** Directions **
Extract, from the records beneath this instruction, each line that contains the word "picture".

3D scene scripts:
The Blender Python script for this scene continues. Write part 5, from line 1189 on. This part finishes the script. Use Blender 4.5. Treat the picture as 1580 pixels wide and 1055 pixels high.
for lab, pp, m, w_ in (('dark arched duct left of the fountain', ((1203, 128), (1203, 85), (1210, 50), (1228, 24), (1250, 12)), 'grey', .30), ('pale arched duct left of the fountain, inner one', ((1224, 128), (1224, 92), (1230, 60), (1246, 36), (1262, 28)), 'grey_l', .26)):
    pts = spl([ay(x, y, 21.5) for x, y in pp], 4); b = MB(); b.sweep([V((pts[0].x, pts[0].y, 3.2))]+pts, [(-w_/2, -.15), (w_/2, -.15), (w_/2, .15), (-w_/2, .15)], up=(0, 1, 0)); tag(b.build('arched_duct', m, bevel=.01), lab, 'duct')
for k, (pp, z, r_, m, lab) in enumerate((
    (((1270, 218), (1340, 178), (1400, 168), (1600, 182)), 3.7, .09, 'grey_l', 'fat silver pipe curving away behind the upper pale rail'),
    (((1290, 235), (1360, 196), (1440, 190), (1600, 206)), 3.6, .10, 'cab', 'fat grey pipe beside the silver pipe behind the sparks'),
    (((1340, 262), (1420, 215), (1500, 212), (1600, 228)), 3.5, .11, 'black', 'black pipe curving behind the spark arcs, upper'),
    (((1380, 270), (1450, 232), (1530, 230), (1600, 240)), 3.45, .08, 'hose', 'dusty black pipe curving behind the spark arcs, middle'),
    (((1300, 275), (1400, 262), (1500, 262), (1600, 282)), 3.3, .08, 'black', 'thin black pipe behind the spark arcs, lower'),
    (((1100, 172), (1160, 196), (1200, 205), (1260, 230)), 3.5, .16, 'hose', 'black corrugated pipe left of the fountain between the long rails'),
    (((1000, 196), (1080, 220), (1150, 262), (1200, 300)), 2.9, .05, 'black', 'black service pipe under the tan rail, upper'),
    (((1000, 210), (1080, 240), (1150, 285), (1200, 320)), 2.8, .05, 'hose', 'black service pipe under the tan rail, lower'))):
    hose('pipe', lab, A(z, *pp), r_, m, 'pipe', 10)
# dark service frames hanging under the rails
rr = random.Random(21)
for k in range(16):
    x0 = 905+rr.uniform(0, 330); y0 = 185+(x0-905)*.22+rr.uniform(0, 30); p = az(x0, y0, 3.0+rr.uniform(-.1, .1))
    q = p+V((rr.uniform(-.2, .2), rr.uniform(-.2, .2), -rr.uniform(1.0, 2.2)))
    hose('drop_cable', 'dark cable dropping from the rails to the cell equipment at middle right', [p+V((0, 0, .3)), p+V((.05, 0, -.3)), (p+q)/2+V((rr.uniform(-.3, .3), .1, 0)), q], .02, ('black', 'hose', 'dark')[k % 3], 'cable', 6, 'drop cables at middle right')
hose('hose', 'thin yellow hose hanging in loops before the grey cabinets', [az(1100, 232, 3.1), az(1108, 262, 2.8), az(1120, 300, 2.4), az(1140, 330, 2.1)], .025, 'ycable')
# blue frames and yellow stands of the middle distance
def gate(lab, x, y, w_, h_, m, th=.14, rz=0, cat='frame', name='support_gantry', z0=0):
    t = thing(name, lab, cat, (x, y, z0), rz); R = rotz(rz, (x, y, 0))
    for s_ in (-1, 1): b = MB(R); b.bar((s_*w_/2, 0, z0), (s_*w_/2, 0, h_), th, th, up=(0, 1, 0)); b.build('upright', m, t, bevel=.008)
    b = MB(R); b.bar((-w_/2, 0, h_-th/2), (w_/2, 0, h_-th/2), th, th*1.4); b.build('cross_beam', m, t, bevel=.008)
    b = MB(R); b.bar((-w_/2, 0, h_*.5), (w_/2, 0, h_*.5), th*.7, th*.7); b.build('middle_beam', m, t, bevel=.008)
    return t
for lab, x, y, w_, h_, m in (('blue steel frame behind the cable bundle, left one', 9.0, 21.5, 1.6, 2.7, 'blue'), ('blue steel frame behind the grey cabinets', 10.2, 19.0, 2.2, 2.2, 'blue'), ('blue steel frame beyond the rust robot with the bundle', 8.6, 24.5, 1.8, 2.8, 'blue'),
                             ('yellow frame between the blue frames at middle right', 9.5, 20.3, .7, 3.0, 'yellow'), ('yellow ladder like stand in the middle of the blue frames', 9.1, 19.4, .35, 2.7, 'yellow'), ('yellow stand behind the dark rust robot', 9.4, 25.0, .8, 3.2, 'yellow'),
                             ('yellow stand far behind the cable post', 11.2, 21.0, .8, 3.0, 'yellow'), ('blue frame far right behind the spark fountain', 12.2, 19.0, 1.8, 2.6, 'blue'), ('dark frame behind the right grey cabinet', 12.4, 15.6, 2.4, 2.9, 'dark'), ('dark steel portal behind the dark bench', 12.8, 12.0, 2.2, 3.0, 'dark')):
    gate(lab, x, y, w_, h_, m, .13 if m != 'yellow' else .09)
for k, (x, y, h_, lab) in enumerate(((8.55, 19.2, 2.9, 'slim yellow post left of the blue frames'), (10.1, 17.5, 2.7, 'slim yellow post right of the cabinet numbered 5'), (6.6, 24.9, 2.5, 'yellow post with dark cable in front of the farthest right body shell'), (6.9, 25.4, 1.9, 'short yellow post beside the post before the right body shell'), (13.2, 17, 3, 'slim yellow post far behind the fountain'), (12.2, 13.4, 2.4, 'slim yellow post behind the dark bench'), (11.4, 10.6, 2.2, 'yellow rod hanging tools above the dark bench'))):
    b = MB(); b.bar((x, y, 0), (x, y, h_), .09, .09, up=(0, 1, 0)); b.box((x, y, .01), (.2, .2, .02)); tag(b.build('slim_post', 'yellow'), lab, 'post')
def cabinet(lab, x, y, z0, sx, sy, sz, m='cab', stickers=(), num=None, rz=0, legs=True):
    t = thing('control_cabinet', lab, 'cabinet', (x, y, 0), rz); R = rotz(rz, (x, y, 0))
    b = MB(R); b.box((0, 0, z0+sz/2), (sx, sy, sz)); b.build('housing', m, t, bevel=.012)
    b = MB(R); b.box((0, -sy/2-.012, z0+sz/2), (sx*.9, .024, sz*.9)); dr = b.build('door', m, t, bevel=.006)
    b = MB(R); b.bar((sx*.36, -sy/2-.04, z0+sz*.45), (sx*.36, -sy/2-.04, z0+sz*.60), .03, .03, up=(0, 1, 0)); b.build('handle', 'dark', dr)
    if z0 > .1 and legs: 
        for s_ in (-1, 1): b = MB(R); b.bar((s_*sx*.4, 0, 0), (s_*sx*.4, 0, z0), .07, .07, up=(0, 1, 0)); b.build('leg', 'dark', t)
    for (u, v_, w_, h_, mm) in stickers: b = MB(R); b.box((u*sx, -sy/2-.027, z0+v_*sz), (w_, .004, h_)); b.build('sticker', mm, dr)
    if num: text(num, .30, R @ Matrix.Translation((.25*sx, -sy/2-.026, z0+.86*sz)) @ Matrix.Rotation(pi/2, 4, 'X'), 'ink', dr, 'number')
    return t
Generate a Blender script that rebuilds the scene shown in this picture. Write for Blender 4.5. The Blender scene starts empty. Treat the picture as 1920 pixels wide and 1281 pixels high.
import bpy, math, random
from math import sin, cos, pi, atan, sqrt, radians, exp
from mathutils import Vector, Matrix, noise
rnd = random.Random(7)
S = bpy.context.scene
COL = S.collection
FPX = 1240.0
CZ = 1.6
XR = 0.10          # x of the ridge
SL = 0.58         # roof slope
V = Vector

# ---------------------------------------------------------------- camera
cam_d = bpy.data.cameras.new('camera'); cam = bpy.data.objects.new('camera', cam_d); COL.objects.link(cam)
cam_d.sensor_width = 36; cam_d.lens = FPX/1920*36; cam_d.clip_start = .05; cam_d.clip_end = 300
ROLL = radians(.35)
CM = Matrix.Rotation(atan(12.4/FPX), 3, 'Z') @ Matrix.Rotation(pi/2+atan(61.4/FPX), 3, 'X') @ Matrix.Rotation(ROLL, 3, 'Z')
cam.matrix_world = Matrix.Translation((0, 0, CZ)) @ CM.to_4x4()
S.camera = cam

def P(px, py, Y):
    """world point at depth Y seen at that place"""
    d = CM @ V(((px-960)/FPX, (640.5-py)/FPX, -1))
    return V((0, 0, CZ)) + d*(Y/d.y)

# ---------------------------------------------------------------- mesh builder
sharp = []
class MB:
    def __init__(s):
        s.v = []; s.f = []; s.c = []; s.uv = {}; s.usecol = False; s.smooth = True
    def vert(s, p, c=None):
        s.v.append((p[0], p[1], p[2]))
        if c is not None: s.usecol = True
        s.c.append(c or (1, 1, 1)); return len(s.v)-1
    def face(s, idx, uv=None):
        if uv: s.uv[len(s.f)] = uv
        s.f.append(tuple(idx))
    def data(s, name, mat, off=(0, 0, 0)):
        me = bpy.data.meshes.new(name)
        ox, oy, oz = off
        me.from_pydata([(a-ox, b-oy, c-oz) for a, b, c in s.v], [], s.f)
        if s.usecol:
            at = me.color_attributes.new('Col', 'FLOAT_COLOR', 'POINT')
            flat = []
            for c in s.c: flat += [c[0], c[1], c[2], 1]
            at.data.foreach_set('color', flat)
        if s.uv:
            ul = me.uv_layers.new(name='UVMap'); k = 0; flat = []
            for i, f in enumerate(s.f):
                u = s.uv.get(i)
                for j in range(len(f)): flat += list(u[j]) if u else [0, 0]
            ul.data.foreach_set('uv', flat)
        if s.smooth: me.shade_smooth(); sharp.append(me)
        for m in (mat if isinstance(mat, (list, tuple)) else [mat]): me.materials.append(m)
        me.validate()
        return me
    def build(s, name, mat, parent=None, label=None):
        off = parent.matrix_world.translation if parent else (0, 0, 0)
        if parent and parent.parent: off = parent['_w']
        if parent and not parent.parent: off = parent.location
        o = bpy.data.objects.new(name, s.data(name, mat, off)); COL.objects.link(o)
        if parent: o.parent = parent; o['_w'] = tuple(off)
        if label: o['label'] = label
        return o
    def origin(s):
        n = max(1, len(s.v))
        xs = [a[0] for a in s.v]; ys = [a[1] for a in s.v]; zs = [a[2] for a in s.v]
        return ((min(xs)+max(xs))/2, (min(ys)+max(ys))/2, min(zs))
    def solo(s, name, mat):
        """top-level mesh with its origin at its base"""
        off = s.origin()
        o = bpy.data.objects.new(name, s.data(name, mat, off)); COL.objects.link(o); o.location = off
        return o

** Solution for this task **
The Blender Python script for this scene continues. Write part 5, from line 1189 on. This part finishes the script. Use Blender 4.5. Treat the picture as 1580 pixels wide and 1055 pixels high.
Generate a Blender script that rebuilds the scene shown in this picture. Write for Blender 4.5. The Blender scene starts empty. Treat the picture as 1920 pixels wide and 1281 pixels high.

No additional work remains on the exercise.